Why this project exists

Find repeated lines in a text file, report how many times each appears and on which line numbers. You will learn dictionary-based counting and set-based uniqueness checks -- the fundamental pattern for deduplication.

Run (copy/paste)

Use <repo-root> as the folder containing this repository's README.md.

cd <repo-root>/projects/level-0/10-duplicate-line-finder
python project.py --input data/sample_input.txt
pytest -q

Expected terminal output

=== Duplicate Line Report ===
  Total lines: 5
  Unique lines: 3
  Duplicated lines: 2

  Duplicates found:
    'check server status' appears 2 times (lines 1, 3)
    'restart web service' appears 2 times (lines 2, 5)

  Report written to data/output.json
4 passed

Expected artifacts

  • data/output.json
  • Passing tests
  • Updated notes.md

Checkpoint: Baseline code runs and all tests pass. Commit your work before continuing.

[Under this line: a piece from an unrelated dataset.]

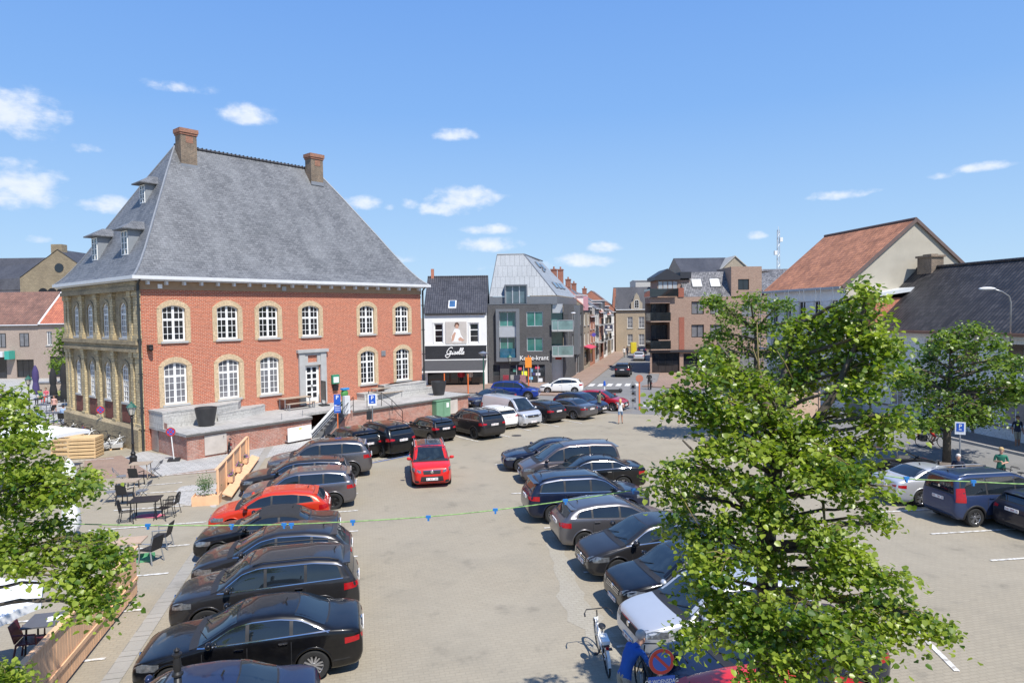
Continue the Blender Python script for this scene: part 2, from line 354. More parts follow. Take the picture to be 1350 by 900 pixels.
r1 = [gp(560, 531), gp(640, 540), gp(760, 543), gp(900, 548), gp(1000, 566), gp(1100, 598), gp(1210, 628), gp(1352, 668), (26, 14, 0), (40, -40, 0), (60, -40, 0), (31, 37.5, 0), (24, 74, 0), (8, 76, 0), (-40, 76, 0), (-70, 76, 0), (-70, 60, 0), (-12, 60, 0)]
sheet('road', r1, .004, M_asph)
A0 = gp(770, 511) + ds*-6
sheet('street', [A0, A0+dn*7.2, A0+dn*7.2+ds*110, A0+ds*110], .008, M_asph)
M_kerb = plain('kerb_stone', (.34, .33, .31), .8, var=.15, scale=2, bump=.3)
sheet('pavement', [gp(500, 515), gp(735, 522), gp(770, 513)+Vector((-.3, .2, 0)), A0+ds*6, A0+ds*110, A0+ds*110-dn*9, Vector((-40, 130, 0)), Vector((-40, 66, 0))], .12, M_redp, 1)
e0 = A0+dn*7.2
sheet('pavement_right', [gp(846, 510), gp(960, 516), Vector((24.2, 74, 0)), Vector((24.2, 100, 0)), e0+ds*110, e0+ds*12], .12, M_redp, 1)
wdir = Vector((-.147, .989, 0)); wn = Vector((-.989, -.147, 0)); WP = Vector((28.4, 38.8, 0))
sheet('pavement_by_houses', [WP+wdir*-60, WP+wdir*36, WP+wdir*36+wn*2.4, WP+wdir*-60+wn*2.4], .12, M_dkp, 1)
m = MB(); k0 = WP+wn*2.4
for i in range(60):
	a = k0+wdir*(-30+i*1.1); m.beam(a+Vector((0, 0, .07))+wn*.08, a+wdir*1.08+Vector((0, 0, .07))+wn*.08, .16, .14)
m.build('kerb', M_kerb)['kind'] = 'structure'
fa = Vector((-.2224, .975, 0)); fb = Vector((.975, .2224, 0))
M_strip = ground_mat('gutter_concrete', (.345, .325, .29), (.315, .30, .265), (.2, .19, .17), 1.0, .5, (.30, .28, .25), (.22, .21, .19))
g0 = gp(148, 895)
m = MB()
for i in range(36):
	a = g0+fa*(-6+i*1.0); m.poly([a+fb*-.2+Vector((0, 0, .014)), a+fb*.2+Vector((0, 0, .014)), a+fb*.2+fa*.985+Vector((0, 0, .014)), a+fb*-.2+fa*.985+Vector((0, 0, .014))])
m.build('gutter_strip', M_strip)['kind'] = 'structure'
sheet('forecourt', [gp(165, 600), gp(246, 612), gp(330, 590), gp(470, 578), gp(620, 530), gp(560, 545), gp(410, 600), gp(322, 622), gp(215, 626), gp(120, 600)][:0] or
	  [Vector((-21.6, 39.2, 0)), Vector((-18, 36.9, 0)), Vector((-3, 53.5, 0)), Vector((-3.4, 50.5, 0)), gp(408, 592), gp(356, 602), gp(300, 618), gp(208, 627), gp(150, 607)], .004, M_path)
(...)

Alter it (required) — Extension

  1. Add case-insensitive duplicate detection (so "Hello" and "hello" count as duplicates).
  2. Add a --ignore-blank flag that skips empty lines when checking for duplicates.
  3. Re-run script and tests.

Break it (required) — Core

  1. Use a file with no duplicates at all -- does find_duplicates() return an empty dict?
  2. Use a file where every line is identical -- does the report show the correct count?
  3. Use a file with trailing spaces -- are "hello" and "hello " treated as duplicates?

Fix it (required) — Core

  1. Ensure load_lines() strips trailing whitespace so "hello " matches "hello".
  2. Handle the no-duplicates case by printing a clear "No duplicates found" message.
  3. Add a test for the all-unique-lines case.

Checkpoint: All modifications done, tests still pass. Good time to review your changes.

Explain it (teach-back)

  1. Why does count_line_occurrences() use a dict to count instead of nested loops?
  2. What is the difference between dict.get(key, 0) and dict[key] when the key might not exist?
  3. Why does find_duplicates() only return lines with count > 1?
  4. Where would duplicate detection appear in real software (data deduplication, log analysis, CSV cleaning)?

Mastery check

You can move on when you can: - run baseline without docs, - explain one core function line-by-line, - break and recover in one session, - keep tests passing after your change.